Would you offer help to another Mum, a stranger, who is struggling with her children? Or would you feel you were interfering too much?
Youngest was much slower walking to school this morning. She didn't meet any friends on the way so there was no incentive for her to run. She spent most of the time sat in the buggy. I think I need to ditch it soon. It looks wrong to me to see a child of a certain size and in a school uniform sat in a buggy. Maybe I am just paranoid?

When we arrived at school there was one mum sat waiting to go in with two boys. One was reception age and the other younger. The older one obviously didn't want to go into school. He was clinging onto his mum crying. She was doing her best to reassure him whilst dealing with his younger brother. I did feel sorry for her. The younger brother was oblivious to the drama and obviously believed he needed all of Mummy's attention. I was in a real dilemma as to whether I should offer to help. But what could I have done?

If the younger brother was as clingy to his mum as the older child he wouldn't have settled with me keeping an eye on him, and she then would have had two crying children.
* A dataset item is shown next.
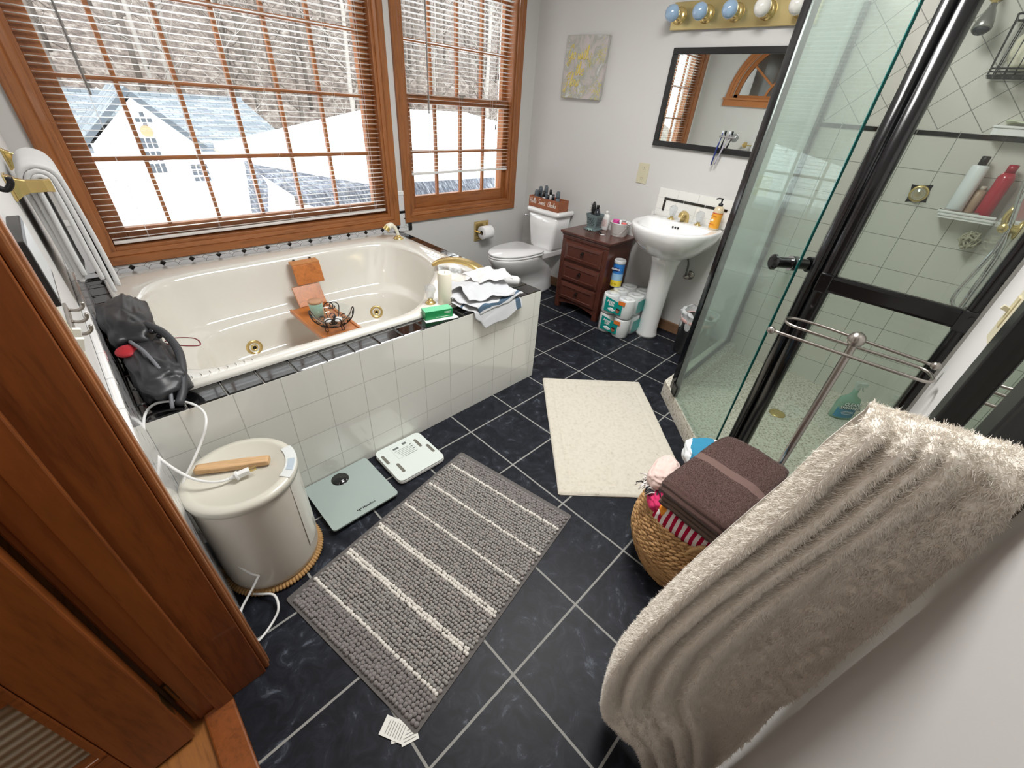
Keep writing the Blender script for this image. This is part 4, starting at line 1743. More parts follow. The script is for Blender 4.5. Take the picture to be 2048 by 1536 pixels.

I am not sure I would accept a complete stranger keeping an eye on my child either. I know it seems wrong, and they say that the world is safer than its ever been. Should you be able to trust other parents who you have no connection with or knowledge of. Just because their children go to the same school? Is it just the media that hypes up the dangers for children. Or is the saying true that you can never be too careful?

Could I have offered to help with the older child? If he didn't want to leave his mum to go into school he certainly wouldn't leave her to go with me to the doors. I tried to sympathise with the Mum but I couldn't even offer any practical advice because I have been lucky with my girls. Both of them went into school with no problems, not even a backward glance.

She also may have thought I was sticking my nose in. Lots of parents don't want others to think they need help. They want to appear confident, assured and in control. Regardless of how they actually feel. So I just left and felt bad on the walk home, constantly questioning my actions and whether I could have done something to help.

What would you have done? Have you been in a similar situation?